For this new study, Zanette and her colleagues worked in the eucalypt forest in Tasmania and experimentally demonstrated that kangaroos, wallabies and other marsupials were 2.4 times more likely to flee in response to hearing human voices compared to hearing dogs, Tasmanian devils or wolves. Every species in the marsupial community, moreover, demonstrated the same pattern, being roughly twice as likely to flee from humans as the next most frightening predator, which in each case was dogs, and all were most vigilant to humans.
“These results greatly expand the growing experimental evidence that wildlife worldwide perceive humans as the planet’s most frightening predator,” said Zanette, a renowned wildlife ecologist. “The very substantial fear of humans demonstrated here, and in comparable recent experiments, can be expected to have dramatic ecological consequences, because other new research has established that fear itself can reduce wildlife numbers, and fear of humans can cause cascading impacts on multiple species throughout entire landscapes.”
To conduct their experiment, the team deployed hidden automated camera-speaker systems that, when triggered by an animal passing within a short distance (approximately 10 meters, or 30 feet), filmed the response to humans speaking calmly, dogs barking, Tasmanian devils snarling, wolves howling or non-threatening controls, such as sheep bleating.

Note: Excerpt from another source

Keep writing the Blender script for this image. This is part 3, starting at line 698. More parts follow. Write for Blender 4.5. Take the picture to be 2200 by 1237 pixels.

“Global surveys show humans kill prey at much higher rates than other predators, making humans a ‘super predator,’ and the profound fear of humans being revealed in wildlife everywhere is wholly consistent with humanity’s unique lethality,” said Zanette. “Humans are ‘the invisible killer’ insofar as we do not often think of ourselves as a major predator, let alone the most dangerous, but wildlife clearly think differently — and recognize us for what we are.”